The first cohort of community college students in California earning a bachelor’s degree and the first local “Promise” students will be among those taking the stage this spring when the San Diego Community College District awards 10,751 degrees and certificates to students graduating from San Diego City, Mesa, and Miramar colleges and San Diego Continuing Education.

In addition to those earning a bachelor’s degree through the state’s Baccalaureate Pilot Program at Mesa College in the growing field of Health Information Management, more than two dozen students who are part of the initial cohort of San Diego Promise free college program will be earning their associate degrees just two years after the effort was launched. Many others will earn certificates, and some will transfer to four year institutions such as UC San Diego, San Diego State University, Cal Poly Pomona, and San Francisco State University. Without the San Diego Promise, many students would not have the opportunity to go to college.

In all, the second largest community college district in California is awarding a record 3,833 associate degrees, an increase of 15 percent from 2016-17. That includes increases of 8 percent at Mesa College, 14 percent at City College, and 32 percent at Miramar College.
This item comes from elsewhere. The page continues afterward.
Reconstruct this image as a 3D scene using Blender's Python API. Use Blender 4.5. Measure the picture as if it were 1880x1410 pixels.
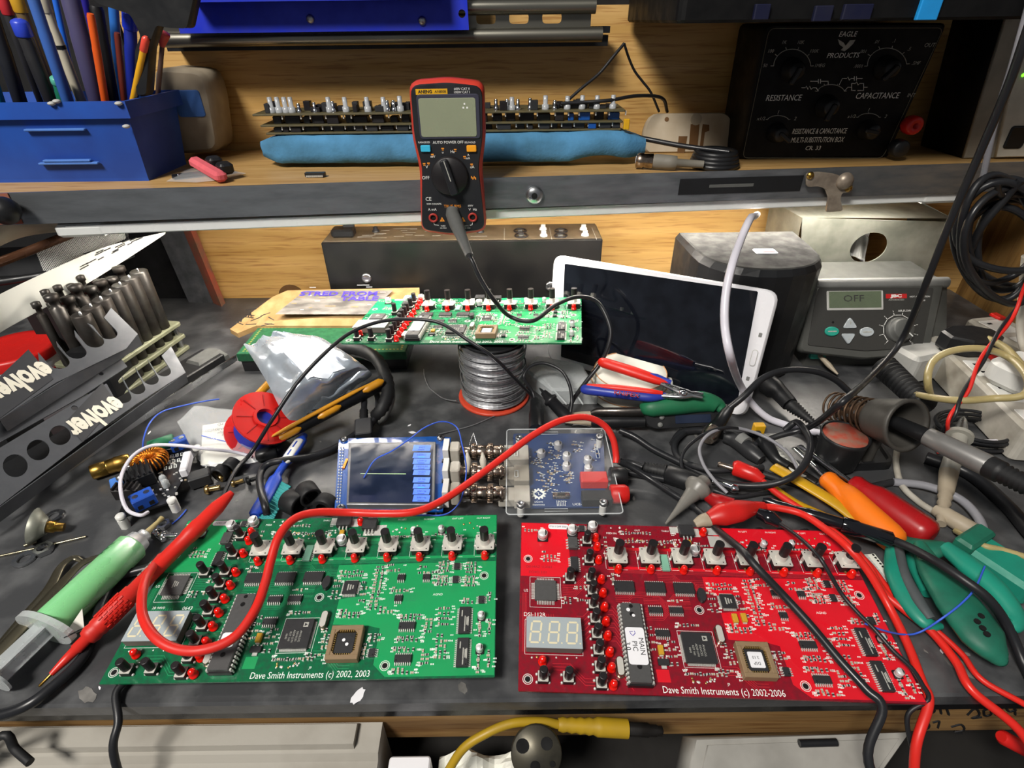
import bpy, math, random
from mathutils import Vector as V, Matrix as MX, noise
random.seed(7)
PI = math.pi
sc = bpy.context.scene
for o in list(bpy.data.objects): bpy.data.objects.remove(o)
COL = sc.collection

# ------------------------------------------------------------------ camera
CAM_H, CAM_P, CAM_R, CAM_F = .328, .59, -.0125, 1000.0
cr, sr, cp, sp = math.cos(CAM_R), math.sin(CAM_R), math.cos(CAM_P), math.sin(CAM_P)
fw = V((0, cp, -sp)); up0 = V((0, sp, cp)); rt0 = V((1, 0, 0))
rt = cr*rt0 + sr*up0; up = -sr*rt0 + cr*up0
EYE = V((0, 0, CAM_H))
cam = bpy.data.objects.new('camera', bpy.data.cameras.new('camera')); COL.objects.link(cam)
cam.matrix_world = MX(((rt.x, up.x, -fw.x, EYE.x), (rt.y, up.y, -fw.y, EYE.y), (rt.z, up.z, -fw.z, EYE.z), (0, 0, 0, 1)))
cam.data.sensor_width = 36; cam.data.lens = 36*CAM_F/1880; cam.data.clip_start = .01
sc.camera = cam
sc.view_settings.view_transform = 'Standard'; sc.view_settings.look = 'None'
sc.view_settings.gamma = 1; sc.view_settings.use_curve_mapping = False
sc.view_settings.exposure = 0.2

# ------------------------------------------------------------------ light
w = bpy.data.worlds.new('world'); sc.world = w; w.use_nodes = True
w.node_tree.nodes['Background'].inputs[0].default_value = (.92, .95, 1, 1)
w.node_tree.nodes['Background'].inputs[1].default_value = .13
def area_light(name, loc, target, sx, sy, power, color):
    l = bpy.data.lights.new(name, 'AREA'); l.shape = 'RECTANGLE'; l.size = sx; l.size_y = sy; l.energy = power; l.color = color
    o = bpy.data.objects.new(name, l); COL.objects.link(o); o.location = loc
    o.rotation_euler = (V(target)-V(loc)).to_track_quat('-Z', 'Y').to_euler()
    return o
LAMP_STRENGTH = 37.0
area_light('room_light', (-.75, -.62, 1.6), (0, .6, .2), .55, .35, 42.0, (1, .95, .88))

# ------------------------------------------------------------------ measuring: a point seen at (px, py) in the photograph, on a known plane
def ray(px, py): return fw + (px-940)/CAM_F*rt - (py-705)/CAM_F*up
def P(px, py, z=0.0):
    d = ray(px, py); return EYE + d*((z-CAM_H)/d.z)
def Q(px, py, y):
    d = ray(px, py); return EYE + d*(y/d.y)
def lp(pts): return [P(*p) for p in pts]

# ------------------------------------------------------------------ materials
MATS = {}
def rgb(h):
    h = h.lstrip('#'); c = [int(h[i:i+2], 16)/255 for i in (0, 2, 4)]
    return tuple((x/12.92 if x <= .04045 else ((x+.055)/1.055)**2.4) for x in c)+(1,)
def M(name, hx, rough=.5, metal=0, var=.15, vs=60, bump=0, bs=250, trans=0, ior=1.45, es=0, alpha=1, hx2=None, stretch=None, lo=.35, hi=.65, spec=.5, rvar=.1, coat=0, detail=4):
    m = bpy.data.materials.new(name); m.use_nodes = True; MATS[name] = m
    nt = m.node_tree; N = nt.nodes; L = nt.links; b = N['Principled BSDF']
    b.inputs['Roughness'].default_value = rough; b.inputs['Metallic'].default_value = metal
    b.inputs['Transmission Weight'].default_value = trans; b.inputs['IOR'].default_value = ior
    b.inputs['Alpha'].default_value = alpha; b.inputs['Specular IOR Level'].default_value = spec
    b.inputs['Coat Weight'].default_value = coat
    c1 = rgb(hx); c2 = rgb(hx2) if hx2 else tuple(x*(1-var) for x in c1[:3])+(1,)
    tc = N.new('ShaderNodeTexCoord'); src = tc.outputs['Object']
    if stretch:
        mp = N.new('ShaderNodeMapping'); mp.inputs['Scale'].default_value = stretch; L.new(src, mp.inputs['Vector']); src = mp.outputs[0]
    nz = N.new('ShaderNodeTexNoise'); nz.inputs['Scale'].default_value = vs; nz.inputs['Detail'].default_value = detail; L.new(src, nz.inputs['Vector'])
    mr = N.new('ShaderNodeMapRange'); mr.inputs['From Min'].default_value = lo; mr.inputs['From Max'].default_value = hi; L.new(nz.outputs['Fac'], mr.inputs['Value'])
    mx = N.new('ShaderNodeMix'); mx.data_type = 'RGBA'; L.new(mr.outputs[0], mx.inputs['Factor'])
    mx.inputs['A'].default_value = c1; mx.inputs['B'].default_value = c2; L.new(mx.outputs['Result'], b.inputs['Base Color'])
    if rvar:
        r2 = N.new('ShaderNodeMapRange'); r2.inputs['To Min'].default_value = max(0, rough-rvar); r2.inputs['To Max'].default_value = min(1, rough+rvar)
        L.new(mr.outputs[0], r2.inputs['Value']); L.new(r2.outputs[0], b.inputs['Roughness'])
    if bump:
        n2 = N.new('ShaderNodeTexNoise'); n2.inputs['Scale'].default_value = bs; n2.inputs['Detail'].default_value = 3; L.new(src, n2.inputs['Vector'])
        bp = N.new('ShaderNodeBump'); bp.inputs['Strength'].default_value = bump; bp.inputs['Distance'].default_value = .001
        L.new(n2.outputs['Fac'], bp.inputs['Height']); L.new(bp.outputs[0], b.inputs['Normal'])
    if es:
        L.new(mx.outputs['Result'], b.inputs['Emission Color']); b.inputs['Emission Strength'].default_value = es
    return m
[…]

“Commencement is the most important celebration of the year,” said SDCCD Chancellor Constance M. Carroll.  “However, this year’s graduations are even more so. A record number of students are receiving degrees and certificates; the first bachelor’s degrees are being awarded by a California community college; and students from our first San Diego Promise cohort will be marching across the stage to receive their diplomas. We are proud to see so many students transform their lives and move forward as they transfer to four-year universities or enter the workforce with excellent salaries.”
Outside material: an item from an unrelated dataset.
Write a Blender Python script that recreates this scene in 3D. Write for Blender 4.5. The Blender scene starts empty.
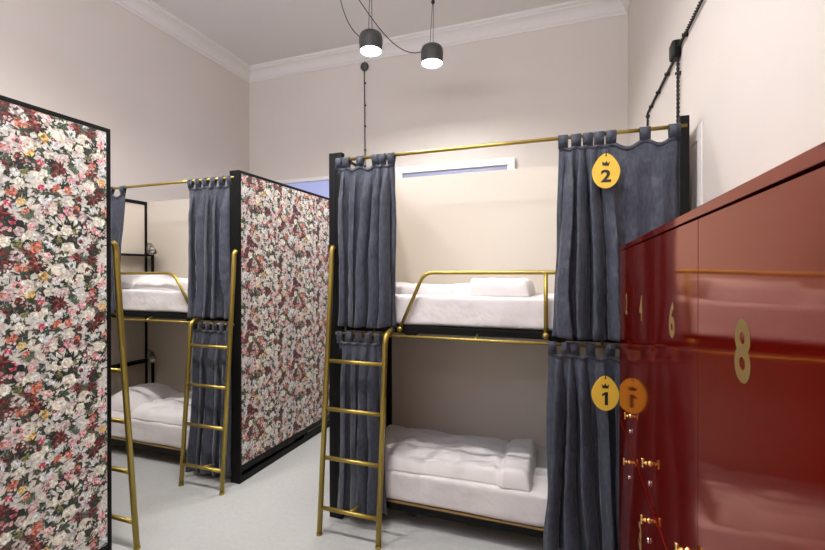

San Diego Miramar College will hold its 2018 commencement on Friday, May 18, at 1 p.m. inside Hourglass Fieldhouse on campus. Hanna Hunter will give the commencement address. Hunter, who enrolled at Miramar College in the fall of 2015 after tiring of work as a cashier at a local crafts store, is transferring this fall to study at the world-renowned School of the Art Institute of Chicago. Miramar College is at 10440 Black Mountain Road, 92126.
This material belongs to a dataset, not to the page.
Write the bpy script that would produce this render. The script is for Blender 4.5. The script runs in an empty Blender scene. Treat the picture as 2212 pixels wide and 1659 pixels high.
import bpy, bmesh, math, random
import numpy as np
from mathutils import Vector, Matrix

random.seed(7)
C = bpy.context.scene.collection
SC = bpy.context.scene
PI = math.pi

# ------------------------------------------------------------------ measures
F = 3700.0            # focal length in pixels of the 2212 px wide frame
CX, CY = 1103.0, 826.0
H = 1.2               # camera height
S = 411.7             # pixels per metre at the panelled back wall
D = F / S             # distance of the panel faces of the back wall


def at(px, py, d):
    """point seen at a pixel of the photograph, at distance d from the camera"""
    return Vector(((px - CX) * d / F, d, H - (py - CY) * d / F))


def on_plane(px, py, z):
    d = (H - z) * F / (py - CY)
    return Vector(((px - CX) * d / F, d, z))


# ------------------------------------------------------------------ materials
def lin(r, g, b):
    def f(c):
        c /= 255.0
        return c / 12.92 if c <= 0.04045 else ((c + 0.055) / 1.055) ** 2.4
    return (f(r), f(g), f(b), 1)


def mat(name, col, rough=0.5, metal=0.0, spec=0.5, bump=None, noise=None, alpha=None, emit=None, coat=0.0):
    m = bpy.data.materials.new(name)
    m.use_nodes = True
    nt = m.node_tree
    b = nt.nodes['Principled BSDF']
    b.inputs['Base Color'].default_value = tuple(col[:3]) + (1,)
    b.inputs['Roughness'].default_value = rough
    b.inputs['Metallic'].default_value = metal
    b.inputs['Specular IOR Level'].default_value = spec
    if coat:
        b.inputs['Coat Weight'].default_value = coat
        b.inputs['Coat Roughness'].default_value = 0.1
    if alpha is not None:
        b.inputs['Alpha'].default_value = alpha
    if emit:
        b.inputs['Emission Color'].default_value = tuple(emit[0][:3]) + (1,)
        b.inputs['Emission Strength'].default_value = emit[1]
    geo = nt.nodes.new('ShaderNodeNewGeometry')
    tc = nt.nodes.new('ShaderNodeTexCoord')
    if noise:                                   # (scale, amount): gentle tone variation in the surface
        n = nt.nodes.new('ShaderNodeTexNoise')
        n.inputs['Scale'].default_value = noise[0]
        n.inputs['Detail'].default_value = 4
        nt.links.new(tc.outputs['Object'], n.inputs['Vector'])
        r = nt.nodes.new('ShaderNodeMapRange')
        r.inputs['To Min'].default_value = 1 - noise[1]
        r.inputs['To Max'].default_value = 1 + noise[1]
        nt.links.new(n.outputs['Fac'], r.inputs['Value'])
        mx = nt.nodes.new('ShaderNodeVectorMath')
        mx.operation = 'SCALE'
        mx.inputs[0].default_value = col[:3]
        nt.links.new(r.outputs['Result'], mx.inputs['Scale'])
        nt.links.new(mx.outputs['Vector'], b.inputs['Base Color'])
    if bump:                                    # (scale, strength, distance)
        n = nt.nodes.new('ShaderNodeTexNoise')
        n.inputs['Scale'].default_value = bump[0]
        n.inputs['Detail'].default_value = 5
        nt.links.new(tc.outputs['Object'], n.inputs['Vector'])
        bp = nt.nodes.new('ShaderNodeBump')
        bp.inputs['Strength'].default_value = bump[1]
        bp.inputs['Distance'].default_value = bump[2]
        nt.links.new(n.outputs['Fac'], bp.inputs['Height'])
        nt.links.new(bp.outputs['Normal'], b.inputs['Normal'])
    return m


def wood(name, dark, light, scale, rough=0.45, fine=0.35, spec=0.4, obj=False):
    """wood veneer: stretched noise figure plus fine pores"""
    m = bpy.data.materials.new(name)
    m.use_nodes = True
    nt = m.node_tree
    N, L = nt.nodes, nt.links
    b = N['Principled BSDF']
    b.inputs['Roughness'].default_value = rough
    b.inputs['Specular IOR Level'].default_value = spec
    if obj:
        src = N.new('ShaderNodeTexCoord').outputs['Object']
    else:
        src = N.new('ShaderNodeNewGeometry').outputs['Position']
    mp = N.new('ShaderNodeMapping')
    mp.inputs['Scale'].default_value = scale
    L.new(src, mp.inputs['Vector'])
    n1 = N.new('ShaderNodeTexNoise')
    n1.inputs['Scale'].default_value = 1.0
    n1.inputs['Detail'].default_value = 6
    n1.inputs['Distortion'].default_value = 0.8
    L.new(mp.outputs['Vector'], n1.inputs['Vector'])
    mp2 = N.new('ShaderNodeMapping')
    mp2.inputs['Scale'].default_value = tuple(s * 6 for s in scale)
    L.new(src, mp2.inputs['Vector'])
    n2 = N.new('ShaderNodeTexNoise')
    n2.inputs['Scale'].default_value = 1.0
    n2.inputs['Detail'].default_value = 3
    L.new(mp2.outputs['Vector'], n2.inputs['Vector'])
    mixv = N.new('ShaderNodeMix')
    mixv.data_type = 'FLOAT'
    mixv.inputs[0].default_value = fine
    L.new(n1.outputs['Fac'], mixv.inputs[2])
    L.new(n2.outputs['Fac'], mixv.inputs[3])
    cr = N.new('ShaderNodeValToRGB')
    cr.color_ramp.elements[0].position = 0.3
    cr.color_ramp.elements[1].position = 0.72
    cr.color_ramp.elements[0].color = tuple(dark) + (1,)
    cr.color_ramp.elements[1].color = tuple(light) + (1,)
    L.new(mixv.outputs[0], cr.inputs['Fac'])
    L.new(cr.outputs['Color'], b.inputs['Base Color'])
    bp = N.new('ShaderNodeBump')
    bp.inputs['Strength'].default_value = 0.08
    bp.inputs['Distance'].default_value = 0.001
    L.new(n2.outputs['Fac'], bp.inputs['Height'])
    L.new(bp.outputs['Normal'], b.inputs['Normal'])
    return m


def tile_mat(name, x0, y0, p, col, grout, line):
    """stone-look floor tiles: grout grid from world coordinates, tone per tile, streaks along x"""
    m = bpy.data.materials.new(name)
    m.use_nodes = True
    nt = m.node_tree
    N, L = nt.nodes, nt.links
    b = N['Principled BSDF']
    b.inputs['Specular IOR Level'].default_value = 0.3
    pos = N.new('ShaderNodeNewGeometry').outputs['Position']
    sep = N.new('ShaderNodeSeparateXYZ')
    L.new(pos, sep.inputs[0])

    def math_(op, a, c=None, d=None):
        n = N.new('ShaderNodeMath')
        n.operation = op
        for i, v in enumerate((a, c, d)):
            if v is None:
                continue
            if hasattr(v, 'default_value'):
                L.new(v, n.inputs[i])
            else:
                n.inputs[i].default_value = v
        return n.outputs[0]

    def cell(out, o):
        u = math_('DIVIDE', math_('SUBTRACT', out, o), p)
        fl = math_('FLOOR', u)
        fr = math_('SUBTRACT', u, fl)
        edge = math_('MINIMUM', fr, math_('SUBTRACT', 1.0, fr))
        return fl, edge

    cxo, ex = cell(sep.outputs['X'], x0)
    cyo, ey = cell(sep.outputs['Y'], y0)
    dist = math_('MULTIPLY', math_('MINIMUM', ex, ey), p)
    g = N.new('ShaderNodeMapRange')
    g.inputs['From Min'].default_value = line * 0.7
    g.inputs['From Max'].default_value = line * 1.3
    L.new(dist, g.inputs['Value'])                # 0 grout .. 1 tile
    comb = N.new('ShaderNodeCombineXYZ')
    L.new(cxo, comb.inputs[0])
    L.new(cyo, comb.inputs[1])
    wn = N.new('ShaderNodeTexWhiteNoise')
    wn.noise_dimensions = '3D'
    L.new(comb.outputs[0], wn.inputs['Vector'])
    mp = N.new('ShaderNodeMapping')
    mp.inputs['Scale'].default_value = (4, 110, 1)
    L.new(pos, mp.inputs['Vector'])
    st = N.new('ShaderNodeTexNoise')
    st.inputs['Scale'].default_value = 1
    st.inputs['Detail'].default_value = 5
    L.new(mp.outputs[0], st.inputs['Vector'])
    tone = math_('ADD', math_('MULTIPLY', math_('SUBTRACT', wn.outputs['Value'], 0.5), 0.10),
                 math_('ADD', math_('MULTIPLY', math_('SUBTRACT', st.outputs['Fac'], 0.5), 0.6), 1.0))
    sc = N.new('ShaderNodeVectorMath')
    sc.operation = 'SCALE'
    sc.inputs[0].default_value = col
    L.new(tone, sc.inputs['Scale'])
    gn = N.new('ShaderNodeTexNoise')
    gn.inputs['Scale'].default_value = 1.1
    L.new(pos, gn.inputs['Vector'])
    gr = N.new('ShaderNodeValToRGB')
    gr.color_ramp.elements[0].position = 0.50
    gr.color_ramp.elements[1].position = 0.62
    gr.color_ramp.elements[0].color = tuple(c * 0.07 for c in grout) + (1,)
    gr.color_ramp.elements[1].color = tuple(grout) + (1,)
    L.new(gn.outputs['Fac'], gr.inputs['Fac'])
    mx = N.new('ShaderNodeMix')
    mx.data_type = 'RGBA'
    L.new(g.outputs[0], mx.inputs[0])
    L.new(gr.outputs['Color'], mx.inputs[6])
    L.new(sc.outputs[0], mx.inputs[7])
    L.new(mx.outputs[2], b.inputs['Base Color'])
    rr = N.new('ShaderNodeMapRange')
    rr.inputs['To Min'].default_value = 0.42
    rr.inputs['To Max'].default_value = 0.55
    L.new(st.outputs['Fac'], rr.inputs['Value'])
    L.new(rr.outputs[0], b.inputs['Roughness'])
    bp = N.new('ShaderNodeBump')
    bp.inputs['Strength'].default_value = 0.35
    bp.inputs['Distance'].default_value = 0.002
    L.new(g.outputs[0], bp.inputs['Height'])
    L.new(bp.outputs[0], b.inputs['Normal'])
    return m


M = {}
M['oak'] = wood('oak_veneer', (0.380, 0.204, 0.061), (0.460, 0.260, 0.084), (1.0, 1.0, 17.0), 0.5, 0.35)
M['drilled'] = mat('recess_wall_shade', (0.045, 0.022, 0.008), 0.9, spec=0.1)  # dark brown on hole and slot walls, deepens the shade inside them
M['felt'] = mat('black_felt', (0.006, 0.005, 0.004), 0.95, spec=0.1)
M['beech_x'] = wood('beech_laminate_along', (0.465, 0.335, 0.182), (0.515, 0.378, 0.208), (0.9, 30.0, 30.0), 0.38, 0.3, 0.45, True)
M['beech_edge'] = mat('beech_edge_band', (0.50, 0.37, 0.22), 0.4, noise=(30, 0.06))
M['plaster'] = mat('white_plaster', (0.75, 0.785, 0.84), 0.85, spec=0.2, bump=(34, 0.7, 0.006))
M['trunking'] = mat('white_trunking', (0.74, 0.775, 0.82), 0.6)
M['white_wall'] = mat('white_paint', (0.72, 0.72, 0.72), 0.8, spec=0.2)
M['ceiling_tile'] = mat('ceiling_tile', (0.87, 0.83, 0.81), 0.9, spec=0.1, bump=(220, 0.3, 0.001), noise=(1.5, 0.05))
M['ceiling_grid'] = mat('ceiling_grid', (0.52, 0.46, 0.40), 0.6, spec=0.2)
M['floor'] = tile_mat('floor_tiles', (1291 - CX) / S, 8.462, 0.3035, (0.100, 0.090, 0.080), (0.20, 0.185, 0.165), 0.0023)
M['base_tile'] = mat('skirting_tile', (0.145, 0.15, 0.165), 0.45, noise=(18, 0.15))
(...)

San Diego Mesa College commencement ceremonies will be held Saturday, May 19, at 3 p.m. at the University of San Diego Jenny Craig Pavilion, 5998 Alcala Park, 92110. Antonio Martinez – a first-generation college student who attended Mesa, transferred to the University of Pennsylvania, and graduated with honors with a degree in philosophy, politics, and economics – will be the Distinguished Alumni Speaker. Martinez is a public relations professional who serves on the San Ysidro School Board and community planning group.

San Diego City College will hold its 2018 commencement on Friday, May 25, at 5 p.m. at the Spreckels Organ Pavilion in Balboa Park. Ignacio Hernandez Valverde is the student speaker. A DACA student originally from Tijuana, Hernandez Valverde serves as President of the Associated Student Government. He is transferring to UC Berkeley this fall as a Film Studies major. He has a passion for social justice and serving people.

San Diego Continuing Education commencement ceremonies will be held Friday, June 1, at 5 p.m. at the Spreckels Organ Pavilion in Balboa Park. Yesenia Lopez is the student speaker. As a mother of four girls, Yesenia has balanced education and family to achieve a high school diploma at age 31 and plans to enroll at City and Mesa colleges to earn her Associate in Arts in Sociology for Transfer Degree.

Students who earn an associate degree can more than double their annual pre-degree wages after just two years in the workforce depending on their field of study, according to data from the California Community Colleges system. And approximately 44 percent of students who secure a certificate earned $56,000 or more annually five years after graduating. In addition, students who transfer with an associate degree are far more likely to earn a bachelor’s degree within four years when compared to students who do not have an associate degree.